Award-winning study compares the Cascadia subduction zone to offshore Japan

​In January 2016, University of Victoria Master’s student, Dawei Gao, won an Outstanding Student Poster Award at the 2015 American Geophysical Union Fall meeting. His co-authored paper on earthquake dynamics explores the question: What would happen if the Cascadia subduction fault (off the west coast of Canada) ruptured, or broke, in the same way as the 2011 Tohoku earthquake? 

Dawei Gao stands ready to answer questions beside his award-winning student poster at the 2015 Fall Meeting of the American Geophysical Union.

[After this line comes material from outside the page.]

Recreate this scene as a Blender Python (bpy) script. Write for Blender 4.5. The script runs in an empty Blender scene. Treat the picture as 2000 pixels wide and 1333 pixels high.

Dawei developed profiles of the Cascadia subduction zone and compared them with those offshore Japan. His award-winning paper demonstrates various rupture scenarios along the Cascadia fault, and uses this knowledge to demonstrate tsunami wave propagation.

Given the complex structure at the leading edge or trench of Cascadia’s fault line, Dawei shows that the slip-to-trench rupture that occurred in Japan is not very likely to happen on North America’s west coast. “But for tsunami hazard assessment, we should still consider all of the scenarios, including the slip-to-trench rupture,” says Dawei.

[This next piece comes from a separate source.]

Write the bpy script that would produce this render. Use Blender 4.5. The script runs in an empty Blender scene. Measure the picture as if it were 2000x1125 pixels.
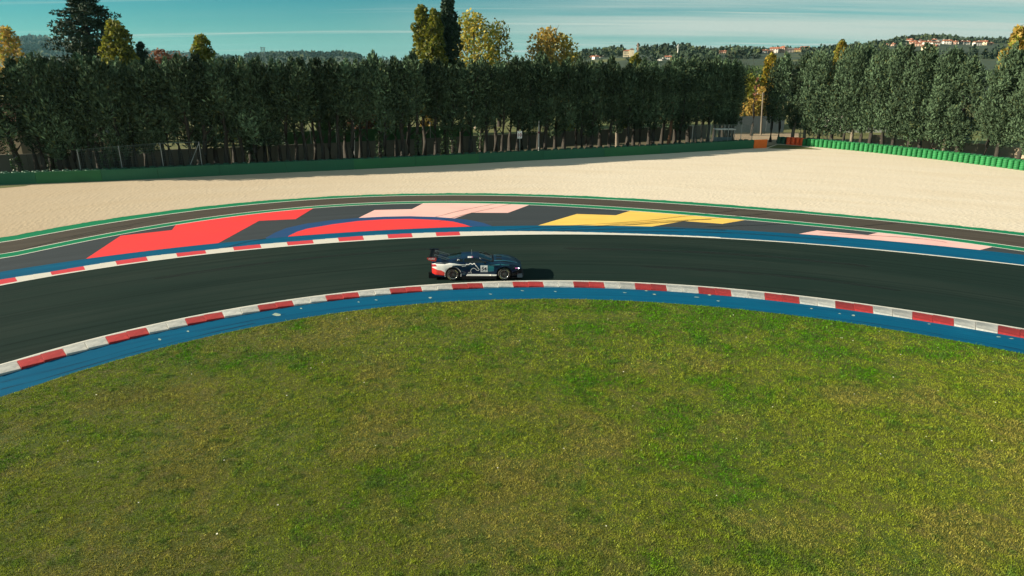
import bpy, bmesh, math, random
import numpy as np
from mathutils import Vector, Matrix, noise as mnoise

# ------------------------------------------------------------------ camera, sky, sun, exposure
scene = bpy.context.scene
COL = scene.collection
R = math.radians
CAM_H, FPX, HZ = 11.1, 1333.333, 120.0
PITCH = math.atan((562.5 - HZ) / FPX)
cam_data = bpy.data.cameras.new('camera')
cam_data.lens = 24.0
cam_data.sensor_width = 36.0
cam_data.clip_start = 0.5
cam_data.clip_end = 30000.0
cam = bpy.data.objects.new('camera', cam_data)
cam.location = (0, 0, CAM_H)
cam.rotation_euler = (R(90) - PITCH, 0, 0)
COL.objects.link(cam)
scene.camera = cam

SUN_EL, SUN_TRAVEL = R(20.5), R(4.0)          # height of the sun; heading in which its light travels (0 = +x)
world = bpy.data.worlds.new('World')
scene.world = world
world.use_nodes = True
wn, wl = world.node_tree.nodes, world.node_tree.links
wn.clear()
w_out = wn.new('ShaderNodeOutputWorld')
w_bg = wn.new('ShaderNodeBackground')
w_bg.inputs['Strength'].default_value = 0.07
sky = wn.new('ShaderNodeTexSky')
sky.sky_type = 'NISHITA'
sky.sun_disc = False
sky.sun_elevation = SUN_EL
sky.sun_rotation = math.atan2(-math.cos(SUN_TRAVEL), -math.sin(SUN_TRAVEL)) % (2 * math.pi)
sky.air_density = 0.7
sky.dust_density = 0.1
sky.ozone_density = 2.0
w_tint = wn.new('ShaderNodeMix'); w_tint.data_type = 'RGBA'; w_tint.blend_type = 'MULTIPLY'
w_tint.inputs[0].default_value = 1.0
w_tint.inputs[7].default_value = (0.105, 0.50, 0.455, 1)
wl.new(sky.outputs[0], w_tint.inputs[6])
# thin streaks of cirrus: noise on a flat cloud sheet far above the ground
w_tc = wn.new('ShaderNodeTexCoord')
w_sep = wn.new('ShaderNodeSeparateXYZ'); wl.new(w_tc.outputs['Generated'], w_sep.inputs[0])
w_zc = wn.new('ShaderNodeMath'); w_zc.operation = 'MAXIMUM'; w_zc.inputs[1].default_value = 0.0
wl.new(w_sep.outputs[2], w_zc.inputs[0])
w_z = wn.new('ShaderNodeMath'); w_z.operation = 'ADD'; w_z.inputs[1].default_value = 0.05
wl.new(w_zc.outputs[0], w_z.inputs[0])
w_dx = wn.new('ShaderNodeMath'); w_dx.operation = 'DIVIDE'; wl.new(w_sep.outputs[0], w_dx.inputs[0]); wl.new(w_z.outputs[0], w_dx.inputs[1])
w_dy = wn.new('ShaderNodeMath'); w_dy.operation = 'DIVIDE'; wl.new(w_sep.outputs[1], w_dy.inputs[0]); wl.new(w_z.outputs[0], w_dy.inputs[1])
w_cmb = wn.new('ShaderNodeCombineXYZ'); wl.new(w_dx.outputs[0], w_cmb.inputs[0]); wl.new(w_dy.outputs[0], w_cmb.inputs[1])


def world_noise(loc, scl, rot, detail, rough, lo, hi):
    mp = wn.new('ShaderNodeMapping'); mp.inputs['Location'].default_value = loc; mp.inputs['Scale'].default_value = scl
    mp.inputs['Rotation'].default_value = (0, 0, rot)
    wl.new(w_cmb.outputs[0], mp.inputs[0])
    nz = wn.new('ShaderNodeTexNoise'); nz.inputs['Scale'].default_value = 1.0; nz.inputs['Detail'].default_value = detail
    nz.inputs['Roughness'].default_value = rough
    wl.new(mp.outputs[0], nz.inputs['Vector'])
    mr = wn.new('ShaderNodeMapRange'); mr.interpolation_type = 'SMOOTHSTEP'
    mr.inputs[1].default_value = lo; mr.inputs[2].default_value = hi
    wl.new(nz.outputs['Fac'], mr.inputs[0])
    return mr.outputs[0]


w_n1 = world_noise((5.3, 2.7, 0), (0.045, 0.26, 1), R(6), 7.0, 0.62, 0.35, 0.63)
w_n2 = world_noise((1.4, 1.4, 0), (0.10, 1.1, 1), R(9), 7.0, 0.62, 0.54, 0.74)
# thin cirrus bank in the eastern sky, added unseen overhead for neutral fill; streaks elsewhere
w_ov = wn.new('ShaderNodeMath'); w_ov.operation = 'MULTIPLY_ADD'; w_ov.inputs[1].default_value = 0.9
wl.new(w_zc.outputs[0], w_ov.inputs[0]); wl.new(w_sep.outputs[0], w_ov.inputs[2])
w_east = wn.new('ShaderNodeMapRange'); w_east.interpolation_type = 'SMOOTHSTEP'
w_east.inputs[1].default_value = -0.22; w_east.inputs[2].default_value = 0.30; w_east.inputs[3].default_value = 0.05
wl.new(w_ov.outputs[0], w_east.inputs[0])
w_bank = wn.new('ShaderNodeMath'); w_bank.operation = 'MULTIPLY'; wl.new(w_n1, w_bank.inputs[0]); wl.new(w_east.outputs[0], w_bank.inputs[1])
w_n1 = w_bank.outputs[0]
w_add = wn.new('ShaderNodeMath'); w_add.operation = 'ADD'; w_add.use_clamp = True
wl.new(w_n1, w_add.inputs[0]); wl.new(w_n2, w_add.inputs[1])
w_k = wn.new('ShaderNodeMath'); w_k.operation = 'MULTIPLY'; w_k.inputs[1].default_value = 0.95
wl.new(w_add.outputs[0], w_k.inputs[0])
w_cm = wn.new('ShaderNodeMix'); w_cm.data_type = 'RGBA'
w_cm.inputs[7].default_value = (4.2, 4.8, 4.3, 1)
wl.new(w_k.outputs[0], w_cm.inputs[0])
# pale air close to the horizon, all the way round
w_hz = wn.new('ShaderNodeMath'); w_hz.operation = 'MULTIPLY'; w_hz.inputs[1].default_value = -30.0; wl.new(w_zc.outputs[0], w_hz.inputs[0])
w_ex = wn.new('ShaderNodeMath'); w_ex.operation = 'EXPONENT'; wl.new(w_hz.outputs[0], w_ex.inputs[0])
w_ek = wn.new('ShaderNodeMath'); w_ek.operation = 'MULTIPLY'; w_ek.inputs[1].default_value = 0.75; wl.new(w_ex.outputs[0], w_ek.inputs[0])
w_air = wn.new('ShaderNodeMix'); w_air.data_type = 'RGBA'; w_air.inputs[7].default_value = (2.3, 3.7, 3.45, 1)
wl.new(w_ek.outputs[0], w_air.inputs[0]); wl.new(w_tint.outputs[2], w_air.inputs[6])
wl.new(w_air.outputs[2], w_cm.inputs[6])
wl.new(w_cm.outputs[2], w_bg.inputs[0]); wl.new(w_bg.outputs[0], w_out.inputs[0])

sun_data = bpy.data.lights.new('sun', 'SUN')
sun_data.energy = 5.0
sun_data.angle = R(0.5)
sun_data.color = (1.0, 0.87, 0.66)
sun = bpy.data.objects.new('sun', sun_data)
sdir = Vector((math.cos(SUN_TRAVEL) * math.cos(SUN_EL), math.sin(SUN_TRAVEL) * math.cos(SUN_EL), -math.sin(SUN_EL)))
sun.rotation_euler = sdir.to_track_quat('-Z', 'Y').to_euler()
sun.location = (-60, -10, 40)
COL.objects.link(sun)

scene.view_settings.view_transform = 'Standard'
scene.view_settings.look = 'None'
scene.view_settings.gamma = 1.0
scene.view_settings.use_curve_mapping = False
scene.view_settings.exposure = 1.02
scene.render.engine = 'CYCLES'
scene.cycles.max_bounces = 6
scene.cycles.transparent_max_bounces = 12
scene.cycles.use_denoising = True

rng = np.random.default_rng(11)
random.seed(5)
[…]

“The incoming tectonic plate at Cascadia is blanketed by approximately three kilometres of sediment near the deformation front. This is in sharp contrast to the sediment-starved Japan trench where one continuous fault extends all the way to the trench, a configuration that facilitates slip-to-trench rupture.“

Dawei’s work is a vital piece in the development of a comprehensive earthquake and tsunami early warning and response system for the west coast. With funding from Emergency Management BC (March 2015), Ocean Network Canada’s tsunami project is using 75 of Dawei’s simulated tsunami models to help produce earthquake-generated tsunami inundation maps, showing the amount of flooding expected at different areas along the coast.

That information will help people living along the coast respond quickly to future megathrust earthquakes and the tsunamis that follow. 

Dawei Gao, Kelin Wang, Michael Riedel, Tianhaozhe Sun, Tania Lado Insua, Chris Goldfinger, and George R. Priest (2015), On the possibility of slip-to-trench rupture in Cascadia megathrust earthquakes, presented at 2015 AGU Fall meeting, San Francisco, California.

Congratulations Dawei! We’ll be following your progress and look forward to working with you in the future.